João Domingos
Há muita culpa de dirigentes do STF na pressão que seus ministros sofrem
Qualquer pessoa de qualquer país que der uma lida no noticiário político
ou se aventurar pela selva das redes sociais, verá que o Supremo
Tribunal Federal (STF) está diante de um desafio sem igual na história
recente: decidir, sob violenta pressão, se é constitucional ou
inconstitucional a prisão após condenação em segunda instância. Pelas
contas do Conselho Nacional de Justiça (CNJ), quase 5 mil presos podem
ser beneficiados se o STF concluir que a prisão só pode ocorrer depois
de todo o trânsito em julgado do processo. Pelo que se pode observar,
dos mais variados presos, o interesse todo se volta para um, o
ex-presidente Lula. A depender do que o STF decidir, ele pode ser solto.

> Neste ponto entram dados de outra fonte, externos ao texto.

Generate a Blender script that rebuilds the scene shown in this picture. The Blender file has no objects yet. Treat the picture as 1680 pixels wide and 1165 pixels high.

A jurisprudência do STF a respeito da prisão em segunda instância é de
2016. Ela teve como fundamento principal o fato de que cabe apenas às
instâncias ordinárias (Varas, Tribunais de Justiça ou Tribunais
Regionais Federais) o exame dos fatos e das provas. Portanto, são essas
instâncias que fixam a responsabilidade criminal do acusado. Nos
recursos ao Superior Tribunal de Justiça (STJ) e ao Supremo, a discussão
diz respeito apenas a questões legais ou constitucionais.
Tal jurisprudência foi fundamental para o sucesso da Operação Lava Jato.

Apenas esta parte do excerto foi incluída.